Tommi Uhari:  But those can be cases where either the customer was not in control of the process without measurement equipment before and our solution because it’s robust, battery operated, but still sensitive.  It can provide answers to questions that they did not have for controlling their process before.
Ben Lack:  So Tommi, talk to me about why you’re playing in this space.  Why have you decided to spend this stage of your career on these issues and with this company?  Why does this industry interest you?
Tommi Uhari:  It’s a quite personal question.  I started my career making mobile phones and that I was looking back at my career and thinking that one of the times I was most enjoying my life was when there was a kind of big growth in that business going on.  The most exciting thing I saw at that time was that we were able to provide mobile phones for people who had not had means to communicate like wire telephone before, so I thought that, that was meaningful.  It sounds quite ambitious, but helping people lead a better life I felt satisfaction in that, and I think now in LIQUM and this ability to assure people of water quality, there is potential of kind of doing something that is important.  The business aspect can be interesting, but let say, for me, being able to do both, that gives me satisfaction.

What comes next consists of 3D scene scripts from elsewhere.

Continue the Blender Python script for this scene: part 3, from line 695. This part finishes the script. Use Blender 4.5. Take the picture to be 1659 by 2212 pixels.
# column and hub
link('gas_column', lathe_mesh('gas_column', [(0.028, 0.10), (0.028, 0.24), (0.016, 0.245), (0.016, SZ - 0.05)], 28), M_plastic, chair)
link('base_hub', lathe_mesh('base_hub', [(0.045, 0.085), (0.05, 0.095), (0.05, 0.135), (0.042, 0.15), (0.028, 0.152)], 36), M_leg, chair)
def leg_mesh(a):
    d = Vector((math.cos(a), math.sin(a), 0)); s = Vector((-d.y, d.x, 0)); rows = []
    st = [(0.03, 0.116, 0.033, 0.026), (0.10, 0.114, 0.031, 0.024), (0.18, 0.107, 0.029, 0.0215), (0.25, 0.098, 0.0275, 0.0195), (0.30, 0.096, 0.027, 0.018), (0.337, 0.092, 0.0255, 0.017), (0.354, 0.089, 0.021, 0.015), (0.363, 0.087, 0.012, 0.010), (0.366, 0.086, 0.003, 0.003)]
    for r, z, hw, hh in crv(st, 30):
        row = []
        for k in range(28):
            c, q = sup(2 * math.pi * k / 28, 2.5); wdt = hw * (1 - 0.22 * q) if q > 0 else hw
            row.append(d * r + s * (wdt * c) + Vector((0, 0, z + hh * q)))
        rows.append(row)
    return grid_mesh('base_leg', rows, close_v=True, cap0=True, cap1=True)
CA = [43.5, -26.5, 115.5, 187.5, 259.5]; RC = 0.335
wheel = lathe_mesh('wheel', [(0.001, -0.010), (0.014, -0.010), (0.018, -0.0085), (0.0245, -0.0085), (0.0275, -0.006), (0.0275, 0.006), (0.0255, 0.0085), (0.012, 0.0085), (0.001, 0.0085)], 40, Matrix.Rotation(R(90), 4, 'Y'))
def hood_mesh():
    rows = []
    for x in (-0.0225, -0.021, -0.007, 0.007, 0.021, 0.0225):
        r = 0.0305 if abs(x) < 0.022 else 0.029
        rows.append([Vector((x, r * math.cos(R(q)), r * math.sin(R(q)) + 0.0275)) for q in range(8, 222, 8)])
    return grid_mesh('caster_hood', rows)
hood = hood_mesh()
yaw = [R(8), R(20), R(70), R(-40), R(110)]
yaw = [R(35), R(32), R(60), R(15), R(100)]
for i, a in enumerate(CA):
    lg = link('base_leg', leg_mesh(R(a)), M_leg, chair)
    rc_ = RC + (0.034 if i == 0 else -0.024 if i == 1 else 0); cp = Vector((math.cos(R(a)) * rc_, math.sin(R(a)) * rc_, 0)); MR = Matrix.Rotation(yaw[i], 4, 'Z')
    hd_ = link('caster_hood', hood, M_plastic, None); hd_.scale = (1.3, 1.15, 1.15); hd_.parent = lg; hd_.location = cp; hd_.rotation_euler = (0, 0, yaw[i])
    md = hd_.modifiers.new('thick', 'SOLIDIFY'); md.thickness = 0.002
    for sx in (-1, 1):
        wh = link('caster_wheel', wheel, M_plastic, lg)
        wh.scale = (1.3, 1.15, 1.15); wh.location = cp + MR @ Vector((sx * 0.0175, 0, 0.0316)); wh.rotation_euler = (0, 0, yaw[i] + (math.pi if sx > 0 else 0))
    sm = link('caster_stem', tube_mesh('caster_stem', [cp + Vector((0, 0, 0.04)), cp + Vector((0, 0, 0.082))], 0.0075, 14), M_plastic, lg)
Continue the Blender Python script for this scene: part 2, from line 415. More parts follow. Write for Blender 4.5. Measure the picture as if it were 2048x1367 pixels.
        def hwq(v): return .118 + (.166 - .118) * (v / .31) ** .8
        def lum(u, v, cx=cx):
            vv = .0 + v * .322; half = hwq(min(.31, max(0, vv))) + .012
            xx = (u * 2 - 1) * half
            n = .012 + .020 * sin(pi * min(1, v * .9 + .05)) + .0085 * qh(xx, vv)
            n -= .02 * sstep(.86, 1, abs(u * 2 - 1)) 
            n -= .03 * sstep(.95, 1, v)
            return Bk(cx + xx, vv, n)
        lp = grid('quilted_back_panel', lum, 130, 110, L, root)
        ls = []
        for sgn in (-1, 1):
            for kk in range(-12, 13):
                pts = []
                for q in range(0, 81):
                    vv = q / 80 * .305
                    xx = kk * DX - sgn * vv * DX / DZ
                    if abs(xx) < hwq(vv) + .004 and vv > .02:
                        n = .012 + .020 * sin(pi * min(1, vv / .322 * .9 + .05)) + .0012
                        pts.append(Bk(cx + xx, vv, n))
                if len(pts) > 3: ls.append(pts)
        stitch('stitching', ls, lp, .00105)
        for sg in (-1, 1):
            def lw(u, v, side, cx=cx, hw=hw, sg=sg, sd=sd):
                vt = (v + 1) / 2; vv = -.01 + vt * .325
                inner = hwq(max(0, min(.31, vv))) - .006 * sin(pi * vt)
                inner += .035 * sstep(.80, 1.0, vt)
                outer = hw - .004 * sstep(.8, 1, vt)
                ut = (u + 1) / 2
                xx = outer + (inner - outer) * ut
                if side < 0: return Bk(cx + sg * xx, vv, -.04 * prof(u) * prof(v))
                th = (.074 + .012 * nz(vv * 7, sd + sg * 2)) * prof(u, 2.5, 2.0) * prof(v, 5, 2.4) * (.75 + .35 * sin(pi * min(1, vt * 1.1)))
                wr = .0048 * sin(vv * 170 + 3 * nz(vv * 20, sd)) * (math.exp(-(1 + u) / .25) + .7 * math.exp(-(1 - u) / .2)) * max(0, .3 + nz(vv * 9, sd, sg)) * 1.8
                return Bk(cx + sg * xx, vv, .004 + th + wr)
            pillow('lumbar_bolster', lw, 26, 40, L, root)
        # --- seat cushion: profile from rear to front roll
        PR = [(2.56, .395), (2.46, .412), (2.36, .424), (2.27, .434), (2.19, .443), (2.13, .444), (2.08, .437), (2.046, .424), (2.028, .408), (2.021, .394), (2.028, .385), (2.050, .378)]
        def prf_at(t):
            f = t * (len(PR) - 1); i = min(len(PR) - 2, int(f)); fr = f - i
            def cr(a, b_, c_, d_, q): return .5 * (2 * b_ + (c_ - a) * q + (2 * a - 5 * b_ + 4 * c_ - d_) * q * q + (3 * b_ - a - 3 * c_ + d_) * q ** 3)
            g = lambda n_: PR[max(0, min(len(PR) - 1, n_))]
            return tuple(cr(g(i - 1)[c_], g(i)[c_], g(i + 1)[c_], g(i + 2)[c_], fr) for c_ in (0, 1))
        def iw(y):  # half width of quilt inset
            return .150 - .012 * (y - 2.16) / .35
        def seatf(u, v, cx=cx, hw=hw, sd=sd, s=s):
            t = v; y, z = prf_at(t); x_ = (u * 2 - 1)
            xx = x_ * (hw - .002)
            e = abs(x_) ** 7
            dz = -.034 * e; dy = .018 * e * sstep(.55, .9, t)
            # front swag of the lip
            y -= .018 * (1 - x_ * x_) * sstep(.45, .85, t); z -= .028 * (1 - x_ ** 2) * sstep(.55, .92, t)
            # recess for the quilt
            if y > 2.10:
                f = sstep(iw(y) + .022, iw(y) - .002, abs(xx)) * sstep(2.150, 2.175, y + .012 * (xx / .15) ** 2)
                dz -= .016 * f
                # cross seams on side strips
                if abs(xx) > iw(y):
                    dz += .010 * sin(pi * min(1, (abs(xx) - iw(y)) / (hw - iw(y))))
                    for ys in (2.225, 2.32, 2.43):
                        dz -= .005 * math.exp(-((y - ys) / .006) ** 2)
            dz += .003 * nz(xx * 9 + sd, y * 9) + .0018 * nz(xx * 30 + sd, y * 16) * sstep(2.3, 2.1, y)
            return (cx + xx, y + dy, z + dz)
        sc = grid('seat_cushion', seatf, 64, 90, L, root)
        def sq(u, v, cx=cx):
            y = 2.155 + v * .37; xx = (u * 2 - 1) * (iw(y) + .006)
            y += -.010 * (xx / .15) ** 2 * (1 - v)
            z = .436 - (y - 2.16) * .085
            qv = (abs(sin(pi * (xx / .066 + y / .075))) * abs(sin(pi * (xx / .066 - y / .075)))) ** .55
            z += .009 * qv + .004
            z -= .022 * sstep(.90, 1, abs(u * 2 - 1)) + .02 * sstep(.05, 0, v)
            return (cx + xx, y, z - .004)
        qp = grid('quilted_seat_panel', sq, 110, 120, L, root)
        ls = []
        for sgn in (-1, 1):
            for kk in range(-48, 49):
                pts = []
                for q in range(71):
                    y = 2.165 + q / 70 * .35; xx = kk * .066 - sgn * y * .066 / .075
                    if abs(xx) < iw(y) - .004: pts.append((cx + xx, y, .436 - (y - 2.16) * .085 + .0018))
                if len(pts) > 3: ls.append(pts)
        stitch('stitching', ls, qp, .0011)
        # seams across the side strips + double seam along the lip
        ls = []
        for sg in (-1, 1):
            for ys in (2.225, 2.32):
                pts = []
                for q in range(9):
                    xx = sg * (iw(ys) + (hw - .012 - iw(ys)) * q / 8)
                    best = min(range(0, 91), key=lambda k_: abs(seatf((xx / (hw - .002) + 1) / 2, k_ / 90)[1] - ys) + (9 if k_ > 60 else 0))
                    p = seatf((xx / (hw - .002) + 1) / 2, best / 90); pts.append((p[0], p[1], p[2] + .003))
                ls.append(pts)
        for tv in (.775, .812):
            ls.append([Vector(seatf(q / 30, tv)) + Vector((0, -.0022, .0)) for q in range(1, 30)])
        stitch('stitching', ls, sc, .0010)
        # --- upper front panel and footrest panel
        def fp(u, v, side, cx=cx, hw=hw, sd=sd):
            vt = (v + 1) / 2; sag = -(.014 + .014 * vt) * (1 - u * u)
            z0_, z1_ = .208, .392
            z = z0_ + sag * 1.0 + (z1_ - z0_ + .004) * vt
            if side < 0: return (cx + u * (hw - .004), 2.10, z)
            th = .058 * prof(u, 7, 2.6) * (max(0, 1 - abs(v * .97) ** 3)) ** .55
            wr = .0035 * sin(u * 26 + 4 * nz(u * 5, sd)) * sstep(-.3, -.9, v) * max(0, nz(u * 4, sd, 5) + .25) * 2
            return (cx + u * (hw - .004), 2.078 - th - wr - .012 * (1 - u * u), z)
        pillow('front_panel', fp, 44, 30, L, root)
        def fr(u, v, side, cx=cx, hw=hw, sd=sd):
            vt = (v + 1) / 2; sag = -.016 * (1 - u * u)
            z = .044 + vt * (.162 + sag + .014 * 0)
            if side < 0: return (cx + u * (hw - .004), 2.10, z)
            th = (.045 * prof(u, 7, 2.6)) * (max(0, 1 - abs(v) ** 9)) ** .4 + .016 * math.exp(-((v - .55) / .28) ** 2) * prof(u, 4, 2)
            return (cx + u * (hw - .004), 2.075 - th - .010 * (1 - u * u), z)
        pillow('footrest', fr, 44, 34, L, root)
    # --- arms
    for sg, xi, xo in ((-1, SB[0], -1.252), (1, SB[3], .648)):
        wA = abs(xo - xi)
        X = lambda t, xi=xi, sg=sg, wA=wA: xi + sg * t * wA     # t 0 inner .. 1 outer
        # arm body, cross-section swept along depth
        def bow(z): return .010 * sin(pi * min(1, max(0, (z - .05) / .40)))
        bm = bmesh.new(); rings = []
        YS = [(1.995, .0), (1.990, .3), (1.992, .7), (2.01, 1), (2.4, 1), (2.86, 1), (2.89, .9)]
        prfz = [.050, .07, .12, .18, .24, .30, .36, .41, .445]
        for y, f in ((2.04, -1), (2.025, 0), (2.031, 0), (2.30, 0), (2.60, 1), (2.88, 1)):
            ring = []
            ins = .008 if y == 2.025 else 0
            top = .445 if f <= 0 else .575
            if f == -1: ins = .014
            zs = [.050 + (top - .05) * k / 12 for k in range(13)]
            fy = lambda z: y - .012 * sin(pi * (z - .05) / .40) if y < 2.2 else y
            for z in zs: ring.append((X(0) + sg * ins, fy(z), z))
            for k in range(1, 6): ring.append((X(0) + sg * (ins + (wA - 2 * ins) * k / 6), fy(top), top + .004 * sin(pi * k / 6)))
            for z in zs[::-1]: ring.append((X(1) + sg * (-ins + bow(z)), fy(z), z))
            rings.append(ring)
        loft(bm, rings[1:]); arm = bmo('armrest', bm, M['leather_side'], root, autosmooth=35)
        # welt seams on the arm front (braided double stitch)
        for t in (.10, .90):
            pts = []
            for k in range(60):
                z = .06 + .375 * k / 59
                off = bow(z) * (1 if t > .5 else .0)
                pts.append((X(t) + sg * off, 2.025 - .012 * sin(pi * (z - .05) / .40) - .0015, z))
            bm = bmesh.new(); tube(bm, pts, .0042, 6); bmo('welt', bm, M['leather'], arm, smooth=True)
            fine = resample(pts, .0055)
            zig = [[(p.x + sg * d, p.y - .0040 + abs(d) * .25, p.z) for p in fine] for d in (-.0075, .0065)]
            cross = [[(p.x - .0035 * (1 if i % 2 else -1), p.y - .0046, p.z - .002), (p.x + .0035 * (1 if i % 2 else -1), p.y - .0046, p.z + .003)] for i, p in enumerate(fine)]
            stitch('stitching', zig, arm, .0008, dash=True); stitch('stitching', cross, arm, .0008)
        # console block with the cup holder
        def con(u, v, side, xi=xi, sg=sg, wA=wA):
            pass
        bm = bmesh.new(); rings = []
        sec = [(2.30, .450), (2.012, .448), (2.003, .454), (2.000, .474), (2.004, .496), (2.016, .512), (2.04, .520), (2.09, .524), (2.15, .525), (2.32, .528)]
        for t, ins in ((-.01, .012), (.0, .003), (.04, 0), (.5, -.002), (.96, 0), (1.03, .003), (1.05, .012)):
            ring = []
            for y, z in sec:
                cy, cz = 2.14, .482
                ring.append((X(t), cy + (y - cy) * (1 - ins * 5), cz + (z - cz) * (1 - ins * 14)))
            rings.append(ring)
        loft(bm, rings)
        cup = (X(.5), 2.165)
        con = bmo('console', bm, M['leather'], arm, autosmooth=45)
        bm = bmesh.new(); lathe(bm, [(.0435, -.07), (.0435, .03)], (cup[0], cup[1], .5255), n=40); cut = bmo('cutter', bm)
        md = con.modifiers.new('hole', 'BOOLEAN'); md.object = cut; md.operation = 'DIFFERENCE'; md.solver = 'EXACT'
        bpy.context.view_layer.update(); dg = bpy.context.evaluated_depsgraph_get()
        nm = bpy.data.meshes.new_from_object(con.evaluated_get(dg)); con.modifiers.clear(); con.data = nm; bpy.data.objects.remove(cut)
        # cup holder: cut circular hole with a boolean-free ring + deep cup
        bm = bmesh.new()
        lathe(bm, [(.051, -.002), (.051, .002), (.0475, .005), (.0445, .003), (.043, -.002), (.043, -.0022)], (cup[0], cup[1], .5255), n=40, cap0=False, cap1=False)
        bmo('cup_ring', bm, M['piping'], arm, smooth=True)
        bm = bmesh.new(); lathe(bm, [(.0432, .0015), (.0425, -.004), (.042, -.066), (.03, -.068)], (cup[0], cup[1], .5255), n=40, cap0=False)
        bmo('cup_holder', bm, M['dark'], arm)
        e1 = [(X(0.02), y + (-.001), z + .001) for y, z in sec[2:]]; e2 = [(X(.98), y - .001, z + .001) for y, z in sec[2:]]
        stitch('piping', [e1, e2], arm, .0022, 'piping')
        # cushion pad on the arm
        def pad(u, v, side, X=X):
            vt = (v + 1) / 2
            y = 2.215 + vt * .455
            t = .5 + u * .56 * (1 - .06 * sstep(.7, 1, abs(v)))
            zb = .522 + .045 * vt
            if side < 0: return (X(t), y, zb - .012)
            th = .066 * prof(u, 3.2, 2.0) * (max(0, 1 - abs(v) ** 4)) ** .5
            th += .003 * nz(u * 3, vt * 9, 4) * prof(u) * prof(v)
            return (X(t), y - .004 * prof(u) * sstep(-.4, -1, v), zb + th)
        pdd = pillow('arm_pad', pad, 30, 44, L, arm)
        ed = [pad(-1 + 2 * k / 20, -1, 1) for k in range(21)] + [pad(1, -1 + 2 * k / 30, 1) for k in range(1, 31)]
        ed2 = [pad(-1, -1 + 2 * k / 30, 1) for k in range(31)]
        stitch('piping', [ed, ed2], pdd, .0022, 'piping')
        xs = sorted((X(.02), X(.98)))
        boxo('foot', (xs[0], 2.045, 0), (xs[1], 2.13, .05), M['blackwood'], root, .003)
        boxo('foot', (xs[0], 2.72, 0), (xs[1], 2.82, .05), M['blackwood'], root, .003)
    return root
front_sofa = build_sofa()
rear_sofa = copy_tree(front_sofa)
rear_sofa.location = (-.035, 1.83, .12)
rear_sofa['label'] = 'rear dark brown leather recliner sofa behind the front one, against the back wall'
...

Ben Lack:  Before we let you go, is there anything else that you want to say?
Tommi Uhari:  We believe that LIQUM what we are kind of doing is trying to change the way that people think about water quality monitoring, and we are trying to move to a realtime system and provide really a number of different measurement points around the world.  We believe that there are other companies who are doing that and, overall, we have a vision that together we can create a network of measurement points and overall transparency into one of the most important natural resources on earth, which is clean water.  We believe that let say being part of that mission is going to be exciting for us and all our partners.
Ben Lack:  Tommi, thanks so much for being with us today.  I really appreciate it.  Much continued success for you, and I look forward to staying in touch.